Tuesday, November 3, 2009

Conferences, Celeen Away, Puppet Show

Dear Nursery Families,

Please know that Celeen will be away from our Butterfly Classroom from this Wednesday and all of next week. In addition to her many other gifts and occupations, Celeen organizes and guides retreats for women on Whidbey Island and round the world, and from time to time she will be away from our classroom as she is involved in this other important work. Please ask Celeen if you want more information about this work; I do not want to misrepresent or oversimplify.

Anne Mauk (who worked as a kindergarten assistant at our school last year) will be the usual substitute for Celeen. On the upcoming Wednesdays, however, we will have a replacement for Anne (two possibilities are decided for whom the role is just at the moment).

We will have no school on November 23, 24, and 25. Teachers have an in-service day on that Monday, and we offer conferences for parents on Tuesdays and Wednesdays. Because I have some availability earlier and childcare challenges on the mornings of the 24th and 25th, I am offering some additional, early conference times on the next two Thursday mornings--and on the Wednesday early evening, November 18 (when we were to have our parent meeting, which is rescheduled so that we can all see Helle Heckmann speak). I will also offer conference times during the afternoons on the 24th and 25th.

While grades families are expected to attend a fall and spring parent & teacher conference, early childhood families are asked to come to one conference in either the fall or the spring. The kindergarten teachers and I have a goal of providing more frequent--if briefer--communication about every child in the class rather than a long quasi-report at conference time. This is to say that even if you choose to refrain from signing up for a fall conference, I will strive to provide vignettes from your child's morning in the nursery class in a written form.

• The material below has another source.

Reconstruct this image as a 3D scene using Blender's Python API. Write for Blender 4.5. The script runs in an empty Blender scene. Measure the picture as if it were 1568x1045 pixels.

Our children seem to enjoy the new puppet show of granddaughter's efforts to bring a pumpkin home for Thanksgiving with the help of grandmother, grandfather, the dog, cat, and mouse. They also have asked for me to reprise Rub-a-Dub (and several children performed that earlier puppet show themselves today). Children are finding new playmates (with occasional tension and conflicts because another child feels left out) and new parts of the room to play in (that is, rather than the same two or three children heading for the loft right away, different children go to the loft, while others realize building and imaginative possibilities elsewhere in the room. While a number of children seemed less willing to allow peace to settle upon them during teacher-led or quiet activities today (perhaps because of Halloween or the time change or both), as a group the children are on a trend of working well together.

The healthy social life is found
When, in the mirror of each human soul,
The entire community finds its reflection,
And when, in the community,
The virtue of each one is living.

Rudolf Steiner—The Social Motto

Elsewhere Steiner wrote that a social group can be at its healthiest and most effective when the work of the individual serves the needs of the group and when the needs of the individual are served by the work of the group (I do not have the exact quote). While I do not lecture about Rudolf Steiner in my nursery classes (at least not until after Thanksgiving [that's a joke]), I have impressed by how our nursery children have been living and working and serving into this social ethic. While our children show the normal and healthy survival instincts to make sure they get the toy or food or friend they want, they have been willing to be flexible. When baking bread this year, for example, we combine our rolls together into loaves. While children still often want to make their "own" loaf (even though we will all share it the next day), a number of children were quite willing to let go of ownership of this or that portion of bread, ready to share the work and results with others. Because children tend to want to eat the dough before it gets to the oven, I have been encouraging them to use their strength to serve the group as we prepare bread for the next day (the dough is sometimes tasty enough that I have to exhort some children to share their strength). A number of children feel inspired by this, and we have fewer and fewer power struggles about tasting bread. This social ethic seems much more "just right" than power struggles about sanitation, etiquette, and the like. Children want to be strong. They want to help. They want to serve (true, they also want to be served). They want to experience autonomy, initiative, and industry. Our children in this year's Butterfly nursery seem to be on a path of doing this well.